(3D scene scripts)

** Start **

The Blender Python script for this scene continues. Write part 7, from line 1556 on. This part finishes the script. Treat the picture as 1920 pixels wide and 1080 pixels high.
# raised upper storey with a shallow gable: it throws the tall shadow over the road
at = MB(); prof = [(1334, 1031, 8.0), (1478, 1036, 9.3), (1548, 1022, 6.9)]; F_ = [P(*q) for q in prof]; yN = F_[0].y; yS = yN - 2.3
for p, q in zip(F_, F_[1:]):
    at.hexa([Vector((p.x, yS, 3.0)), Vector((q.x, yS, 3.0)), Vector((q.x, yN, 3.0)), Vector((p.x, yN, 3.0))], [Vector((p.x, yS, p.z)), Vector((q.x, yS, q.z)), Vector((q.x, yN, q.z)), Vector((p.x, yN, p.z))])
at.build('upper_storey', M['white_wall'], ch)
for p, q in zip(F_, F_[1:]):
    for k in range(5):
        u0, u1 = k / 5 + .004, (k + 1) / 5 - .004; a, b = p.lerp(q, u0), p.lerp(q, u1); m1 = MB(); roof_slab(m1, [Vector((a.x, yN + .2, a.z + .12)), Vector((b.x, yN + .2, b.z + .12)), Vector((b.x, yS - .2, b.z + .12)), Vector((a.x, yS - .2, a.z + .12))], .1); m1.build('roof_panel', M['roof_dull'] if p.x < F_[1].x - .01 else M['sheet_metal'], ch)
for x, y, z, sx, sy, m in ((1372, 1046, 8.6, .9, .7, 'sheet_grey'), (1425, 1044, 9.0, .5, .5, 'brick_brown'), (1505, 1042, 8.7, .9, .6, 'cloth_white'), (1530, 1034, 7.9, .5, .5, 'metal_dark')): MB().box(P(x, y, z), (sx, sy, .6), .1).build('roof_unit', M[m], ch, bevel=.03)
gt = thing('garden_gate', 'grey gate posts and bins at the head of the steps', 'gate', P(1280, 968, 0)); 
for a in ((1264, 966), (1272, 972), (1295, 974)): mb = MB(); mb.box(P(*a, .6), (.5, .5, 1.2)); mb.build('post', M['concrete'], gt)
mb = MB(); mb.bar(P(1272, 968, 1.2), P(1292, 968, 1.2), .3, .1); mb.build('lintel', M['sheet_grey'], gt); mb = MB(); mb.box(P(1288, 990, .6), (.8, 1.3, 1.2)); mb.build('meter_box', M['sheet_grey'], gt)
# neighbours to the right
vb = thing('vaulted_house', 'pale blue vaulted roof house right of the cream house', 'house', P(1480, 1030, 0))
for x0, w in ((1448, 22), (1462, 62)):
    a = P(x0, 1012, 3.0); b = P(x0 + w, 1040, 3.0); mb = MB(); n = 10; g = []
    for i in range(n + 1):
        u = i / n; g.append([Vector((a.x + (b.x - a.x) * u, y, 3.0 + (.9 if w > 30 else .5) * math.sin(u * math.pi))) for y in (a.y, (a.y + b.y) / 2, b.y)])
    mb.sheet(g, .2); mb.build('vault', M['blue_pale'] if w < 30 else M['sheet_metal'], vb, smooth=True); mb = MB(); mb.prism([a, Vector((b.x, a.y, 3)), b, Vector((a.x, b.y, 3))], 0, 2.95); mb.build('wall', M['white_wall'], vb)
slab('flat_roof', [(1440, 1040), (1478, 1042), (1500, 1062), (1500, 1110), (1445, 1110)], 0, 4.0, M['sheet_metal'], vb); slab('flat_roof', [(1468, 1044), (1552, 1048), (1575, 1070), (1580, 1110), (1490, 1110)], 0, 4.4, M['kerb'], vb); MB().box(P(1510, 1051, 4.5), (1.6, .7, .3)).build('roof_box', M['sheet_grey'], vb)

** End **
** Start **

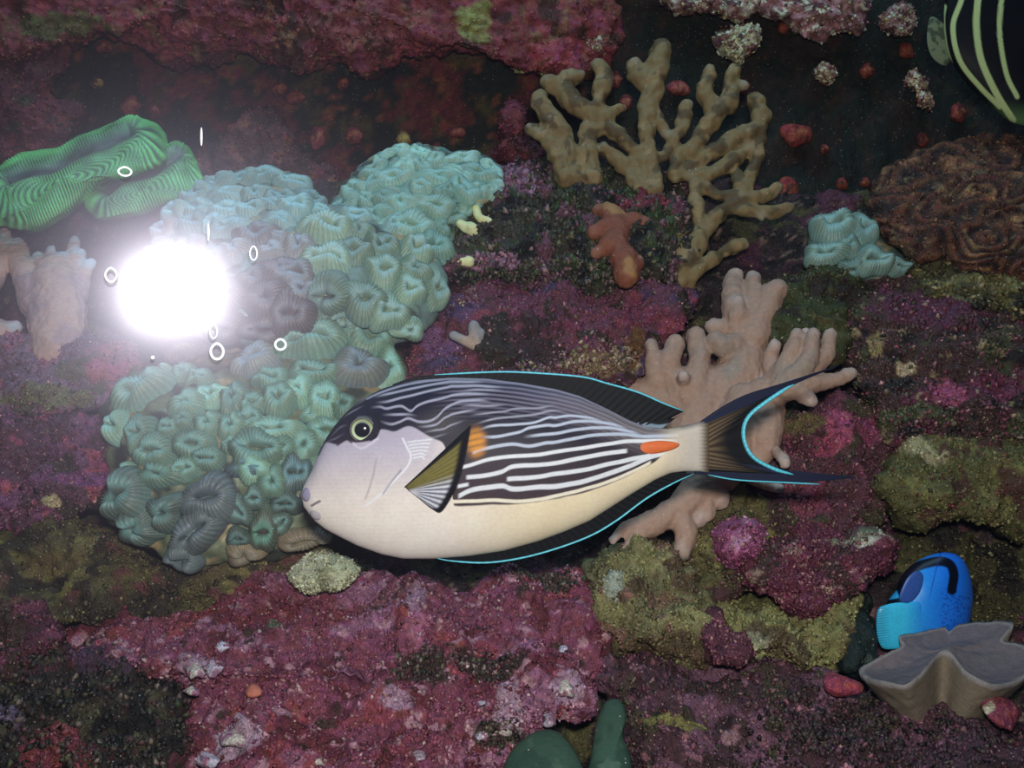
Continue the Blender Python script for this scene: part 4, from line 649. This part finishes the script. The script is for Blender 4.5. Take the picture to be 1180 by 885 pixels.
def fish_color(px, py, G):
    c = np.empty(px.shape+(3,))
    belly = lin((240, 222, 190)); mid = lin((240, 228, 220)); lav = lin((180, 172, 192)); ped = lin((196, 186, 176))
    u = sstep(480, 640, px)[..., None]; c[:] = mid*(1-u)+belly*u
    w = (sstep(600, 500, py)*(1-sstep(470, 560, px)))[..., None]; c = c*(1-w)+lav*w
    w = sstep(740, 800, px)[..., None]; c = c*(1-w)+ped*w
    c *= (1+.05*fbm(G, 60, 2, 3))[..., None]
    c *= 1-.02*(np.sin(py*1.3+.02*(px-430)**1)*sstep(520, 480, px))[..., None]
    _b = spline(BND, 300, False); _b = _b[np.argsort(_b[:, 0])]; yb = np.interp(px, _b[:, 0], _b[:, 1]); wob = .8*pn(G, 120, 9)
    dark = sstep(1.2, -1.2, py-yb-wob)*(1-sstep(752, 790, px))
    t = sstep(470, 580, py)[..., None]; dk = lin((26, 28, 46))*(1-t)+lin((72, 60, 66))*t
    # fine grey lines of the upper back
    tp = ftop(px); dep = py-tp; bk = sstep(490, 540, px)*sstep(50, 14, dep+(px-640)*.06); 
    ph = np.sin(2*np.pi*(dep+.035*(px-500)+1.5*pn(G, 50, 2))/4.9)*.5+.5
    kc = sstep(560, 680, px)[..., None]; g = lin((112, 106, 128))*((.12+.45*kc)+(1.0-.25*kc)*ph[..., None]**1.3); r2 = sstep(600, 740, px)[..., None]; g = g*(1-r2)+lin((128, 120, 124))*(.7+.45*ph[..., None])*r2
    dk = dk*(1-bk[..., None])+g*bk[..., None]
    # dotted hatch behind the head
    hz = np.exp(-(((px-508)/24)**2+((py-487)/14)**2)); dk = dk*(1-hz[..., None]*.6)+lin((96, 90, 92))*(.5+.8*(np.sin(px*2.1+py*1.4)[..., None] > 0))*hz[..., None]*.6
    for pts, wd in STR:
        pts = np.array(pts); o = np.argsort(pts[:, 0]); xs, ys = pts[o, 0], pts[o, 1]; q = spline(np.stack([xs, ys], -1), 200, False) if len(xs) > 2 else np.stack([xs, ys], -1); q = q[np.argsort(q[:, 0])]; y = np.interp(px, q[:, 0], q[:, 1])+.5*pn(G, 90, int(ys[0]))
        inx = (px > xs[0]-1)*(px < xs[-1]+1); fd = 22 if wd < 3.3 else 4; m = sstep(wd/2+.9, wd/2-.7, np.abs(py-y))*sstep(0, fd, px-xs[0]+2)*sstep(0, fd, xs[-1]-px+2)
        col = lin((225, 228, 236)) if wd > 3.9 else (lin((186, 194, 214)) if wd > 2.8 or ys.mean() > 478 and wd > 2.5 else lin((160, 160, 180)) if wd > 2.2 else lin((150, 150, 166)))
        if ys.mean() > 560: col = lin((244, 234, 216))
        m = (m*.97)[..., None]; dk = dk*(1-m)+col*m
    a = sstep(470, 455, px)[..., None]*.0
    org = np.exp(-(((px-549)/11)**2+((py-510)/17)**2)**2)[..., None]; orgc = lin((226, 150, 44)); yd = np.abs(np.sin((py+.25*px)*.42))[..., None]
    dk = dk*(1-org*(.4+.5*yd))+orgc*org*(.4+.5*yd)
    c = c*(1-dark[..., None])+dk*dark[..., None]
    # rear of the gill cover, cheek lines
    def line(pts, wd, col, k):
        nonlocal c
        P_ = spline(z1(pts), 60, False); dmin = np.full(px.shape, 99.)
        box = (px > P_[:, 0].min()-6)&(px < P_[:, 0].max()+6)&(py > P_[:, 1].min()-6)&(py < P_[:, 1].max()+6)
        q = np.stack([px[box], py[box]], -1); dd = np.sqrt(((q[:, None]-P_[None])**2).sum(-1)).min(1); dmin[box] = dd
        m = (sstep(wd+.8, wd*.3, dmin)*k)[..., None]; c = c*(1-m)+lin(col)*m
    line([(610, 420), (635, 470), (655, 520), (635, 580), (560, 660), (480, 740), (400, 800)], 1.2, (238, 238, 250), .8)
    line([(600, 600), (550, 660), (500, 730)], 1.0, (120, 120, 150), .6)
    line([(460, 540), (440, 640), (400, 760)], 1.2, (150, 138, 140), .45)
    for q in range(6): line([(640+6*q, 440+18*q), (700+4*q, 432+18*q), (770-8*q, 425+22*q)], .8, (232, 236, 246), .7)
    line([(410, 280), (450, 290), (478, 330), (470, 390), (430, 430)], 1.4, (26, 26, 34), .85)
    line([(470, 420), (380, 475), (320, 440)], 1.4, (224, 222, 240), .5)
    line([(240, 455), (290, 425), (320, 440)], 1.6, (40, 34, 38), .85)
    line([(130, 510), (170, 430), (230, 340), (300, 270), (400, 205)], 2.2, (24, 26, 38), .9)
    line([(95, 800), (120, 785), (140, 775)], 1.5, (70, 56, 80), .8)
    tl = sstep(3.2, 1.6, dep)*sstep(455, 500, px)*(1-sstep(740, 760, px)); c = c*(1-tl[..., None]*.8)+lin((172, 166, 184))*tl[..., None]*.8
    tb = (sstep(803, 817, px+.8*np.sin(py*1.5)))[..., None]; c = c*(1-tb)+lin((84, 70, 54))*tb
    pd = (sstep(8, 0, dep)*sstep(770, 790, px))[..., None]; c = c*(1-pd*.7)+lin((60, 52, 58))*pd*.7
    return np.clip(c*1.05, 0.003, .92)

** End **

__GIVEN PROBLEM__
Return each line that includes "finishes".

__EXERCISE OUTPUT__
The Blender Python script for this scene continues. Write part 7, from line 1556 on. This part finishes the script. Treat the picture as 1920 pixels wide and 1080 pixels high.
Continue the Blender Python script for this scene: part 4, from line 649. This part finishes the script. The script is for Blender 4.5. Take the picture to be 1180 by 885 pixels.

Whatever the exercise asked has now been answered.